Да, я сейчас Меншиков в Березове, в ссылке, в так называемой самоизоляции, но это не отменяет вопроса луны: без условий и обстоятельств, кто ты, с чем, куда? Куинджи – грек, у античных греков Луна – Геката, богиня магии и колдовства, и сейчас это колдовство совершается, человечество растеряно, унижено, уязвлено. Оно уже не может поступать как во времена средневековой чумы или проказы, от которых остались выражения «как зачумленный» и «как прокаженный» – когда от тебя шарахаются, когда перестаешь быть человеком, а только носителем зла. Человечество не может поступать так, как век назад, во времена «испанки»: скрывать, потому что война, закрывать глаза на пандемию, потому что война только что кончилась, разворотив все социальные конструкции, а спасения от вируса все равно нет. Но вскоре его нашли. Сейчас мы не можем позволить себе потерять треть или половину населения, как тогда, потому что каждый – человек, не зачумленный и не прокаженный. И воюют не люди с людьми, а люди с невидимым злом, с колдовскими чарами.

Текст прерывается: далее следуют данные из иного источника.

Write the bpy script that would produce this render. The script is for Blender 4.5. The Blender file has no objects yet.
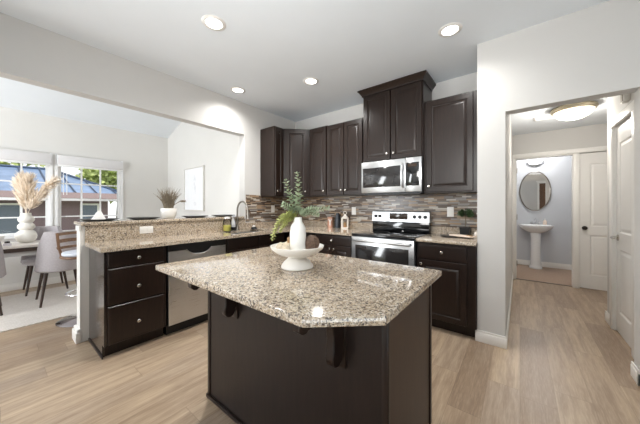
import bpy, bmesh, math, random
from mathutils import Vector, Matrix
random.seed(7)
C = bpy.context.scene.collection
S = bpy.context.scene
PI = math.pi

# ------------------------------------------------------------------ camera
cam_d = bpy.data.cameras.new('camera')
cam = bpy.data.objects.new('camera', cam_d); C.objects.link(cam)
cam.location = (0, 0, 1.252)
cam.rotation_euler = (PI / 2, 0, 0.663)
cam_d.sensor_width = 36; cam_d.sensor_fit = 'HORIZONTAL'
cam_d.lens = 36 * 255.9 / 640
cam_d.shift_y = -6.25 / 640
cam_d.clip_start = 0.02
S.camera = cam

# ------------------------------------------------------------------ world, sun, large lights, exposure
S.view_settings.view_transform = 'Standard'
S.view_settings.look = 'None'
S.view_settings.gamma = 1
S.view_settings.exposure = 0.12
try: S.view_settings.use_curve_mapping = False
except Exception: pass
try:
    S.cycles.max_bounces = 10; S.cycles.diffuse_bounces = 6; S.cycles.glossy_bounces = 5
    S.cycles.transmission_bounces = 8; S.cycles.transparent_max_bounces = 12
    S.cycles.caustics_reflective = False; S.cycles.caustics_refractive = False
    S.cycles.sample_clamp_indirect = 6
    S.cycles.use_denoising = True
except Exception: pass
W = bpy.data.worlds.new('sky'); S.world = W; W.use_nodes = True
wn = W.node_tree
bg = wn.nodes['Background']
sky = wn.nodes.new('ShaderNodeTexSky')
sky.sky_type = 'HOSEK_WILKIE'; sky.turbidity = 3.0; sky.ground_albedo = 0.5
sky.sun_direction = Vector((0.35, 0.45, 0.8)).normalized()
mixs = wn.nodes.new('ShaderNodeMix'); mixs.data_type = 'RGBA'; mixs.inputs[0].default_value = 0.72
wn.links.new(sky.outputs[0], mixs.inputs[6]); mixs.inputs[7].default_value = (1.0, 1.0, 1.0, 1)
wn.links.new(mixs.outputs[2], bg.inputs[0])
bg.inputs[1].default_value = 1.5

def light(name, kind, loc, rot, energy, size=1, size_y=None, color=(1, 1, 1), parent=None, **kw):
    d = bpy.data.lights.new(name, kind); d.energy = energy; d.color = color
    if kind == 'AREA':
        d.shape = 'RECTANGLE'; d.size = size; d.size_y = size_y or size
    elif kind != 'SUN':
        d.shadow_soft_size = size
    for k, v in kw.items(): setattr(d, k, v)
    o = bpy.data.objects.new(name, d); C.objects.link(o)
    o.location = loc; o.rotation_euler = rot
    if parent: o.parent = parent
    return o
sun = light('sun', 'SUN', (0, 0, 20), (0, 0, 0), 3.2, color=(1, .96, .9))
sun.data.angle = 0.02
sun.rotation_euler = Vector((0.35, 0.45, 0.8)).to_track_quat('Z', 'Y').to_euler()
# unseen fill lights, added to brighten the rooms; no windows modelled at these spots
light('living_fill_light', 'AREA', (-1.9, -3.9, 1.5), (PI / 2, 0, 0), 14, 2.4, 2.2, (.97, .985, 1))  # added fill from behind the camera
light('side_fill_light', 'AREA', (4.05, -.9, 1.5), (PI / 2, 0, PI / 2), 6, 3.4, 2.0, (1, .985, .96))  # added fill from the right, out of view
light('dining_fill_light', 'AREA', (-3.95, -3.4, 1.6), (PI / 2 + .38, 0, .52), 160, 1.3, 2.3, (.93, .97, 1))  # added fill for the dining room walls and vault, out of view
fl = light('ceiling_fill_light', 'AREA', (.75, -.75, .55), (0, 0, 0), 50, 2.0, 1.6, (.87, .955, 1))  # added fill facing up to brighten the ceiling; no fixture there
f2 = light('front_fill_light', 'AREA', (-.62, -.65, 2.0), (0, 0, 0), 19, .9, .8, (1, .99, .97), spread=1.9)  # added fill beside the camera, aimed at the back cabinets and ceiling
f2.rotation_euler = Vector((.30, -.92, -.20)).to_track_quat('Z', 'Y').to_euler()
f3 = light('left_fill_light', 'AREA', (-1.6, -1.0, .6), (PI, 0, 0), 8, 1.6, 1.2, (.86, .95, 1))  # second added up-facing fill, for the left part of the ceiling
fl.rotation_euler = Vector((.10, -.12, -1)).to_track_quat('Z', 'Y').to_euler()

# ------------------------------------------------------------------ materials
def nodes(name):
    m = bpy.data.materials.new(name); m.use_nodes = True
    nt = m.node_tree; b = nt.nodes['Principled BSDF']
    return m, nt, b
def lin(c):
    return tuple((x / 12.92 if x <= .04045 else ((x + .055) / 1.055) ** 2.4) for x in c)
def rgb(r, g, b): return lin((r / 255, g / 255, b / 255)) + (1,)
def N(nt, t, **kw):
    n = nt.nodes.new(t)
    for k, v in kw.items(): setattr(n, k, v)
    return n
def L(nt, a, b): nt.links.new(a, b)
def mt(nt, op, a, b=None, c=None):
    n = N(nt, 'ShaderNodeMath', operation=op)
    for i, v in enumerate((a, b, c)):
        if v is None: continue
        if isinstance(v, (int, float)): n.inputs[i].default_value = v
        else: L(nt, v, n.inputs[i])
    return n.outputs[0]
def ramp(nt, fac, stops, const=False):
    n = N(nt, 'ShaderNodeValToRGB'); e = n.color_ramp.elements
    if const: n.color_ramp.interpolation = 'CONSTANT'
    while len(e) < len(stops): e.new(0.5)
    for el, (p, c) in zip(e, stops): el.position = p; el.color = c
    L(nt, fac, n.inputs[0]); return n.outputs[0]
def objco(nt): return N(nt, 'ShaderNodeTexCoord').outputs['Object']
def noise(nt, vec, scale, detail=3, rough=.5):
    n = N(nt, 'ShaderNodeTexNoise'); n.inputs['Scale'].default_value = scale
    n.inputs['Detail'].default_value = detail; n.inputs['Roughness'].default_value = rough
    L(nt, vec, n.inputs['Vector']); return n.outputs['Fac']
def mapping(nt, vec, scale=(1, 1, 1), rot=(0, 0, 0)):
    n = N(nt, 'ShaderNodeMapping'); n.inputs['Scale'].default_value = scale
    n.inputs['Rotation'].default_value = rot
    L(nt, vec, n.inputs['Vector']); return n.outputs[0]
def mixc(nt, fac, a, b):
    n = N(nt, 'ShaderNodeMix', data_type='RGBA')
    for i, v in ((0, fac), (6, a), (7, b)):
        if isinstance(v, (int, float)): n.inputs[i].default_value = v
        elif isinstance(v, tuple): n.inputs[i].default_value = v
        else: L(nt, v, n.inputs[i])
    return n.outputs[2]
def bump(nt, b, h, strength=.2, dist=.002):
    n = N(nt, 'ShaderNodeBump'); n.inputs['Strength'].default_value = strength
    n.inputs['Distance'].default_value = dist
    L(nt, h, n.inputs['Height']); L(nt, n.outputs[0], b.inputs['Normal'])
def plain(name, col, rough=.5, metal=0, vary=.06, vscale=12, spec=.5, coat=0, emit=None, estr=0, trans=0, ior=1.45):
    m, nt, b = nodes(name)
    f = noise(nt, objco(nt), vscale)
    dark = tuple(c * (1 - vary) for c in col[:3]) + (1,); lite = tuple(min(1, c * (1 + vary)) for c in col[:3]) + (1,)
    L(nt, ramp(nt, f, [(.3, dark), (.7, lite)]), b.inputs['Base Color'])
    b.inputs['Roughness'].default_value = rough; b.inputs['Metallic'].default_value = metal
    b.inputs['Specular IOR Level'].default_value = spec
    b.inputs['Coat Weight'].default_value = coat; b.inputs['Coat Roughness'].default_value = .12
    b.inputs['IOR'].default_value = ior; b.inputs['Transmission Weight'].default_value = trans
    if emit: b.inputs['Emission Color'].default_value = emit; b.inputs['Emission Strength'].default_value = estr
    return m
M = {}
def wallmat(name, col, rough=.7):
    m = plain(name, col, rough, vary=.012, vscale=3, spec=.25)
    nt = m.node_tree; bump(nt, nt.nodes['Principled BSDF'], noise(nt, objco(nt), 260, 2), .06, .001); return m
M['wall'] = wallmat('wall_paint', rgb(206, 204, 201))
M['dining'] = wallmat('dining_paint', rgb(224, 222, 218))
M['bath'] = wallmat('bath_paint', rgb(196, 198, 202))
M['ceil'] = wallmat('ceiling_paint', rgb(233, 238, 243), .8)
M['trim'] = plain('white_trim', rgb(236, 234, 230), .35, vary=.01)
M['door'] = plain('white_door', rgb(232, 230, 227), .4, vary=.01)

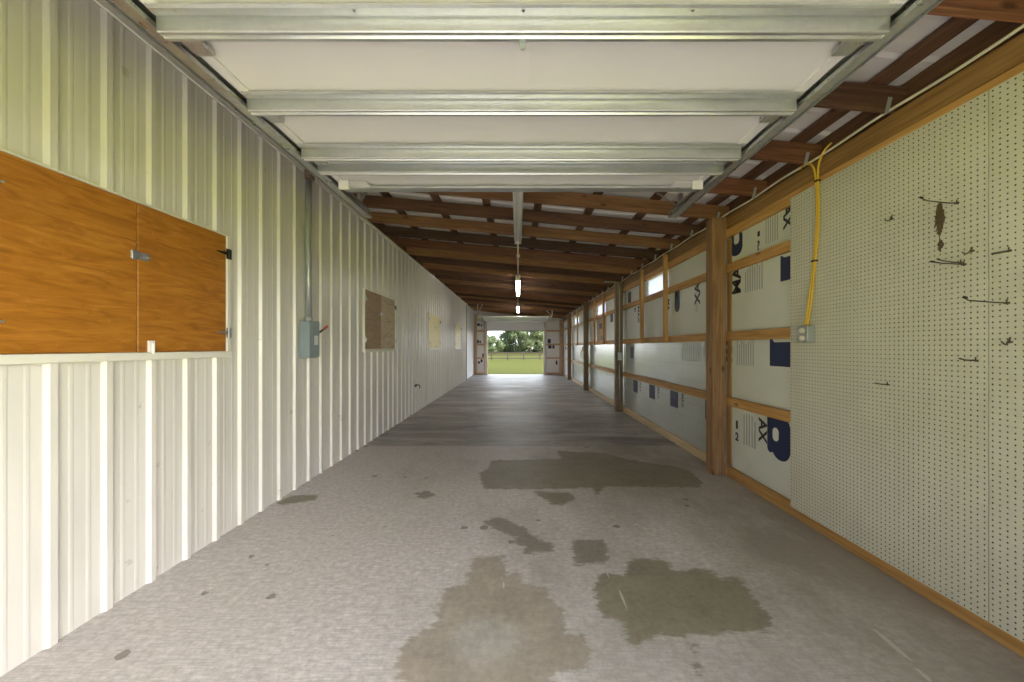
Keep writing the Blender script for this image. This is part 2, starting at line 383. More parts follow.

На фронте – медики сражаются, гибнут сами, не успевают хоронить, много жертв, еще больше раненых. И похороны – не такие, как было принято, с торжественными проводами каждого, теперь – конвейер. Ни театров, ни фестивалей, ни полных стадионов, ни ресторанов – цивилизация уже дала сбой. Всем ночь. Тем, кому жизнь была трудна, она стала невыносима до степени «выть на Луну», и это большинство, помощи ждать неоткуда, только сам, наедине с Луной. «Внутреннее», накопившее в себе достаточно сил и смыслов, держится. В тылу теперь комфортнее, чем в войну и чем в концлагере – хоть и называют это «цифровым концлагерем». Но одинокие старики, пережившие войну в детстве, говорят, что тогда было лучше, можно было сидеть за одним столом, пусть всего лишь с кусочком хлеба, обниматься, держаться за руки, вместе веселее, «на миру и смерть красна». Сейчас – наедине с Луной. Всем ночь. И неизвестно, когда и чем она кончится.
Будущее, которое все не наступало («нет образа будущего»), пришло, будущее, которого боялись (атомная война, терроризм, цунами-вулканы-землетрясения) пришло без ожидавшихся спецэффектов. Бедствия учащались, но с ними удавалось справиться – человечество же стало сильным как никогда. Будущее пришло невидимкой, мириадами глазков с шипами, различимых только под микроскопом. И единственное спасение – изоляция, наедине с Луной.
Незавершенность
На двух моих маршрутах стоят два заброшенных дома, один в Подмосковье, другой в Иудейской пустыне. Тот, что в пустыне, попадается мне уже лет двадцать, в каждый приезд. Нельзя говорить слово «приезд», когда отверстие в Израиль законопачено уже два года, но было же оно вратами небесными, и я, как Иона, только во чреве не кита, а птеродактиля, высаживалась на берег, а там уже и потомки шумною толпою, и каждый раз их все больше, а в конце улицы, где они множатся и растут, – тот самый заброшенный дом. И я его всякий раз боюсь, проходя мимо. Он построен, но не до конца – окна и двери не вставлены, крыша похожа на колпак, и весь он как избушка на курьих ножках, кажется, что там внутри гнездятся злые духи, но никто не отваживается зайти и проверить. Он отличается от всех окрестных домов – светлых, белесых, квадратных, – темный и как бы многоугольный, закоульчатый, и нехорошо ведь, что он тут торчит, но его нельзя ни снести, ни переделать, поскольку у него есть хозяева, а хозяев след простыл, так что ни туда ни сюда.